Bit Patterns (2^n possibilities)
With n bits, there are 2^n different possible bit patterns, allowing representation of that many distinct values (numbers, characters, colors, etc.).
Base-2 Positional Number System
A positional number system where each digit position represents a power of 2 (instead of powers of 10 as in decimal).
Place Value (Powers of 2)
In binary, positions from right to left have values 2^0, 2^1, 2^2, 2^3, … and a binary number equals the sum of place values where the bit is 1.
Range (Unsigned n-bit Integer)
For n bits used to store a nonnegative integer, the minimum is 0 and the maximum is 2^n − 1.
Overflow
An error/limit condition when a value is too large to fit in the available number of bits, causing an incorrect stored pattern (e.g., wrap-around depending on the system).
Encoding
An agreed-upon mapping that assigns meaning to bit patterns (e.g., interpreting bits as numbers, text characters, pixel colors, or audio samples).
Resolution (Image)
The number of pixels in an image (width × height).

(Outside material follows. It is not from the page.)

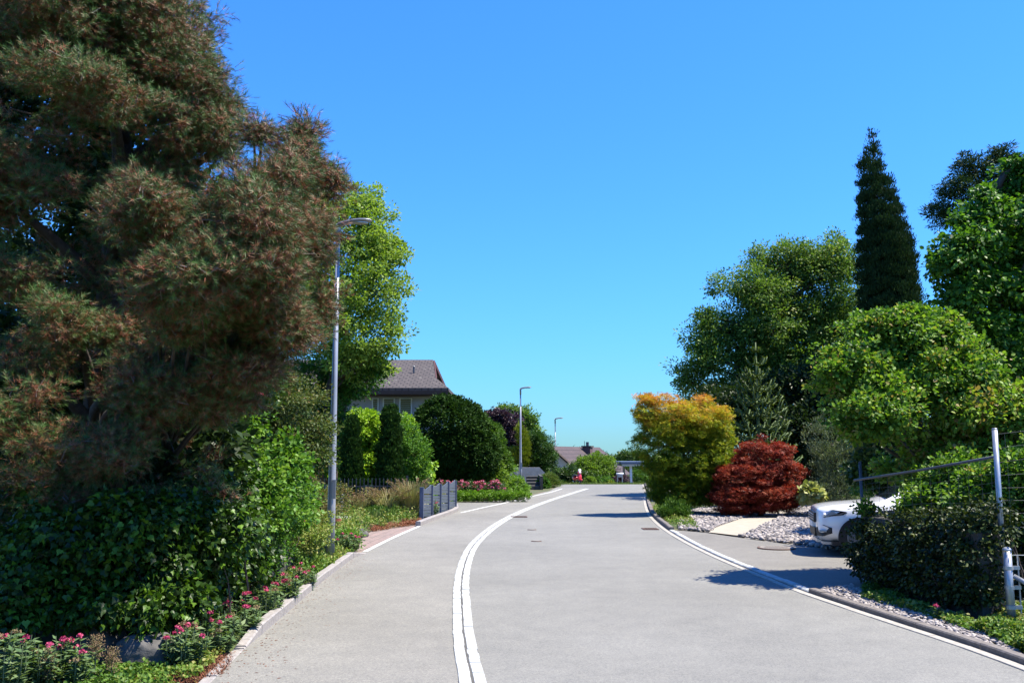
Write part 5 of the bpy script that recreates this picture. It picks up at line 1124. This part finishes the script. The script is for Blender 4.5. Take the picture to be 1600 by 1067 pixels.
def sprinkle(name, label, px0, n, mat, size, spread):
    ln = smooth_line(LK, .1); i = rng.integers(0, len(ln), n); N = normals2(ln); q = ln[i] + N[i] * np.abs(rng.normal(size=(n, 1))) * spread
    P = np.c_[q, np.full(n, .006)]; tag(scatter(name, SLIM[0], SLIM[1], P, np.c_[rng.normal(size=(n, 2)), np.zeros(n)], np.tile([0, 0, 1.], (n, 1)) + rng.normal(size=(n, 3)) * .1, size * rng.uniform(.5, 1.4, n), rng.random(n), L[mat]), label, 'litter', kind='stuff')
sprinkle('fallen_petals', 'scattered reddish petals and needles on the asphalt by the left kerb', 0, 700, 'litter', .03, .22)
ridge = smooth_line(RK, .1); n = 500; i = rng.integers(0, len(ridge), n); 
cover('ground_cover', 'bright low ground cover in the sunny corner at bottom right', 'ground cover', GP([(1520, 985), (1600, 1022), (1700, 1060), (1750, 1010), (1640, 950), (1560, 962)]), 22000, .16, .035, 'cover', tpl=BROAD, tb=.55)
cover('ground_cover', 'sparse weeds in the shade at the foot of the right hedge', 'ground cover', GP([(1345, 935), (1440, 962), (1530, 992), (1520, 975), (1440, 945), (1350, 915)]), 3500, .09, .035, 'cover', tpl=BROAD, tb=.3)
cover('ground_cover', 'weeds along the kerb by the small green bush', 'ground cover', GP([(1020, 798), (1050, 822), (1092, 828), (1082, 815), (1060, 800), (1030, 785)]), 5000, .14, .05, 'cover', tb=.5, hang=.4)
cover('lawn', 'grass beneath the shrubs under the crest planting', 'grass', [(-1.6, 51.5), (8, 51.6), (14, 58), (-4, 60)], 16000, .10, .10, 'grass', tpl=SLIM, hang=1.0)
cover('lawn', 'rough grass behind the stones under the red maple', 'grass', GP([(1080, 797), (1250, 786), (1340, 790), (1420, 800), (1400, 775), (1200, 772), (1080, 780)]), 9000, .10, .08, 'grass', tpl=SLIM, tb=.2, hang=1.0)
cover('leaf_mulch', 'green undergrowth at the foot of the roses and golden shrub', 'ground cover', GP([(690, 784), (800, 783), (828, 774), (820, 765), (700, 770)]), 7000, .18, .07, 'bright', tb=.5, hang=.4)

# ornamental grasses
def grass_clump(px, py, h, r, n, label, mat='straw', bend=.5, heads=0, Y=None, head='seed'):
    p = G(px, py); t = thing('ornamental_grass', (p[0], p[1], 0), label, 'grass clump')
    a = rng.random(n) * 6.283; rr = r * np.sqrt(rng.random(n)) * .35; hh = h * rng.uniform(.6, 1, n); lean = rng.uniform(.1, bend, n) * h
    V = []; Fq = []; k = 5; tt = []
    for i in range(n):
        d = np.array([math.cos(a[i]), math.sin(a[i])]); sd = np.array([-d[1], d[0], 0]) * .007; b = np.array([p[0] + d[0] * rr[i], p[1] + d[1] * rr[i], 0]); s0 = len(V)
        for j in range(k):
            f = j / (k - 1); c = b + np.array([d[0] * lean[i] * f * f, d[1] * lean[i] * f * f, hh[i] * (f - .22 * f ** 3 * bend)]); wv = (1 - f * .85)
            V += [c - sd * wv, c + sd * wv]; q = rng.random() * .3 + .5 * (i % 3) / 2; tt += [q, q]
        for j in range(k - 1): Fq.append((s0 + 2 * j, s0 + 2 * j + 1, s0 + 2 * j + 3, s0 + 2 * j + 2))
    mesh_obj('blades', np.array(V), np.array(Fq), L[mat], t, tint=np.array(tt))
    if heads:
        idx = rng.choice(n, heads); Q = []; Yv = []
        for i in idx:
            d = np.array([math.cos(a[i]), math.sin(a[i])])
            for f in np.linspace(.82, 1.08, 9): Q.append((p[0] + d[0] * (rr[i] + lean[i] * f * f), p[1] + d[1] * (rr[i] + lean[i] * f * f), hh[i] * (f - .22 * f ** 3 * bend))); Yv.append((d[0] * .6, d[1] * .6, .5))
        Q = np.repeat(np.array(Q), 4, 0); Yv = np.repeat(np.array(Yv), 4, 0) + rng.normal(size=(len(Q), 3)) * .3
        scatter('seed_heads', SLIM[0], SLIM[1], Q + rng.normal(size=Q.shape) * .008, Yv, sph(len(Q)), .055, rng.random(len(Q)), L[head], t)
grass_clump(645, 806, 1.05, .7, 900, 'tall pale fountain grass against the left end of the blue fence', 'straw', .45, 60)
grass_clump(632, 804, .75, .6, 700, 'greener grass clump at the foot of the tall pale grass', 'grass', .5)
grass_clump(607, 806, .95, .8, 260, 'arching grass with brown seed plumes in front of the broader columnar yew', 'straw', .95, 90)
grass_clump(588, 800, .75, .7, 600, 'airy straw coloured grass between the two columnar yews', 'straw', .5, 70)
grass_clump(561, 806, .65, .6, 420, 'reddish tipped grass below the slimmer columnar yew', 'straw', .6, 60)
grass_clump(700, 790, .75, .3, 160, 'thin grass rising behind the blue fence panels', 'straw', .4, 30)

# valerian: stems with grey green leaves and pink heads
def valerian(px, py, h, r, nst, label, heads=None, faded=.5, z=0, lean=(0, 0), name='valerian', group=None, lf=.068):
    p = G(px, py, z); t = thing(name, (p[0], p[1], z), label, 'flowering plant', group)
    Pl, Yl = [], []; mb = MB(); tips = []
    for i in range(nst):
        a = random.uniform(0, 6.283); q = random.random() ** .5; top = np.array([p[0] + math.cos(a) * r * q + lean[0], p[1] + math.sin(a) * r * q + lean[1], z + h * random.uniform(.6, 1.05) * (1 - .25 * q)])
        b = np.array([p[0] + math.cos(a) * r * q * .45, p[1] + math.sin(a) * r * q * .45, z]); mid = (b + top) / 2 + np.array([math.cos(a), math.sin(a), 0]) * .04
        mb.tube([b, mid, top], [.005, .004, .003], 4, False); tips.append(top)
        m = int(12 + h * 34)
        for j in range(m):
            f = random.uniform(.08, .93); c = (b * (1 - f) + mid * f) * (1 - f) + (mid * (1 - f) + top * f) * f; aa = random.uniform(0, 6.283)
            Pl.append(c); Yl.append((math.cos(aa), math.sin(aa), random.uniform(-.1, .7)))
    Pl = np.array(Pl); n = len(Pl)
    scatter('leaves', [(0, 0, 0), (.19, .38, .03), (0, 1, -.10), (-.19, .38, .03)], [(0, 1, 2, 3)], Pl, Yl, sph(n) * .4 + [0, 0, 1], lf * rng.uniform(.7, 1.4, n), .5 + rng.normal(size=n) * .2, L['valer'], t)
    mb.build('stems', M['stemg'], t)
    tips.sort(key=lambda q: -q[2] + random.uniform(0, h * .55)); k = heads if heads is not None else max(3, nst // 4)
    for q in tips[:k]: blossom('flower_head', q, random.uniform(.018, .030), 40, 'pink', t, .015)
    nf = int(k * faded)
    for q in tips[k:k + nf]: blossom('faded_head', q, .035, 40, 'seed', t, .014)
V_ = [(12, 1085, .40, .18, 18, 'pink valerian at the bottom left corner of the verge, leftmost in view'),
      (62, 1072, .36, .17, 18, 'pink valerian second from the left at the bottom, beside a pale seed cluster'),
      (112, 1068, .32, .15, 16, 'pink valerian in front of the rounded grey boulder'),
      (290, 1040, .30, .17, 24, 'pink valerian right of the trailing ivy, close above yellow green stonecrop'),
      (330, 1018, .34, .20, 30, 'pink valerian leaning at the start of the raised kerb'),
      (305, 1000, .36, .18, 24, 'pink valerian tucked under the lit ivy edge behind the kerb start'),
      (365, 992, .36, .22, 32, 'dense pink valerian beside the second kerb stone'),
      (348, 965, .40, .20, 26, 'pink valerian between the ivy and the second kerb stone, farther from the kerb'),
      (402, 965, .36, .22, 32, 'dense pink valerian on the kerb stones casting streaky shade'),
      (432, 945, .34, .20, 28, 'pink valerian overhanging the kerb halfway to the lamp pole'),
      (466, 922, .30, .16, 22, 'small pink valerian at the kerb with blossoms over its edge'),
      (398, 930, .50, .20, 24, 'tall pink valerian in front of the ivy, halfway to the lamp'),
      (430, 885, .75, .24, 24, 'tall red valerian among the bright shrubs behind the kerb'),
      (452, 855, .62, .22, 20, 'red valerian beside the yellow green bush, left of the lamp pole'),
      (545, 862, .32, .22, 26, 'leafy valerian with few blooms right of the lamp base'),
      (676, 806, .50, .18, 16, 'red valerian growing in front of the blue grey fence'),
      (500, 845, .42, .2, 16, 'valerian with red heads just left of the tall lamp pole')]
for v in V_: valerian(v[0] + (6 if 300 < v[0] < 480 else 0), v[1], v[2] * 1.1, v[3] * 1.15, int(v[4] * 1.3), v[5])
valerian(1482, 970, .20, .05, 3, 'single pink valerian at the right kerb below the dark hedge', 1, 0, lean=(-.06, 0))
# beige seed clusters
for px, py, Y, lab in ((150, 1010, 6.95, 'tall buff seed cluster in front of the boulder'), (75, 1040, 6.6, 'rounded buff seed cluster among the leftmost valerians'), (175, 1030, 6.9, 'small buff seed cluster left of the dark boulder')):
    c = W(px, py, Y); t = thing('seed_cluster', (c[0], c[1], 0), lab, 'plant'); n = 700
    scatter('plume', SLIM[0], SLIM[1], c + np.clip(rng.normal(size=(n, 3)), -1.8, 1.8) * [.028, .028, .045], sph(n) + [0, 0, .8], sph(n), .02, rng.random(n), L['seed'], t)
    MB().tube([(c[0], c[1], 0), c], [.006, .004], 5).build('stem', M['stemg'], t)
# low shrubs left of the lamp
tree('yellow_bush', 'yellow green bush with brown patches left of the lamp base', 'shrub', [E(487, 838, 24, 26, 13.2, .3), E(462, 835, 20, 24, 12.8, .3), E(500, 815, 16, 16, 14, .3)],
     360, 16, .075, .042, L['cover'], r0=.02, tb=.7, nl=16, zmin=.02)
tree('wild_bush', 'tangled green bush behind the red valerians left of the lamp', 'shrub', [E(440, 800, 36, 36, 12.0, .4), E(420, 850, 34, 34, 11.0, .35), E(395, 880, 26, 26, 10.2, .3), E(470, 780, 26, 24, 13, .4)],
     520, 15, .10, .05, L['bright'], r0=.02, tb=.35, nl=20, zmin=.02)
tree('weedy_shrub', 'rusty tipped weedy shrub just behind the lamp pole', 'shrub', [E(500, 790, 30, 26, 17, .4), E(530, 775, 16, 18, 19, .3), E(470, 760, 24, 18, 17, .4)],
     380, 14, .12, .055, L['mixed'], r0=.02, tb=.6, nl=14, zmin=.02)
tree('leafy_bush', 'small bright leafy bush on the brick pavers right of the lamp base', 'shrub', [E(542, 850, 20, 16, 16, .25)],
     150, 14, .08, .05, L['bright'], r0=.015, tb=.6, nl=10, zmin=.02)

Higher resolution means more pixels and typically larger file size.
Color Depth
The number of bits used per pixel; determines how many distinct colors/values a pixel can represent (2^b for b bits per pixel).
Sample Rate
In digital audio, the number of samples captured per second (how often the sound amplitude is measured).
Bit Depth (Audio)
The number of bits used per audio sample, controlling the precision of each amplitude measurement; higher bit depth usually means higher potential accuracy and larger data size.
Data Compression
The process of encoding information using fewer bits than the original representation to save storage and/or transmission time.
Lossless Compression
Compression that preserves all original information; decompression reproduces the exact original data.
Lossy Compression
Compression that permanently removes some information (often less noticeable to humans) to reduce file size; decompression cannot perfectly restore the original.
Redundancy
Repeated or predictable patterns in data that can be exploited by lossless compression to reduce the number of bits needed.
Run-Length Encoding (RLE)
A lossless compression method that replaces repeated sequences with a value and a count (e.g., “8 ones, 5 zeros”)—works best with long runs.
Dictionary-Based Compression
A lossless method that builds a dictionary of repeated sequences and replaces them with shorter references, storing enough info to reconstruct the original exactly.
Data Cleaning
Preparing raw data for analysis by fixing missing/incorrect values, correcting formats, removing duplicates, standardizing categories/units, and filtering irrelevant records.
Aggregation (Summary Statistics)
Combining many data values into summaries such as counts, totals, averages, minimums, or maximums; useful but can hide variation.
Outlier
An unusual data value that may indicate an error or an important rare event; should be investigated rather than automatically removed.
Metadata
Data about data that provides context for interpretation (e.g., timestamps, units, column descriptions, photo location/camera info) and can raise privacy concerns.
Correlation vs. Causation
Correlation means two variables change together; causation means one directly produces a change in the other. Correlation alone does not prove causation.
Sampling Bias
A bias that occurs when a sample is not representative of the population because certain groups are systematically excluded or underrepresented.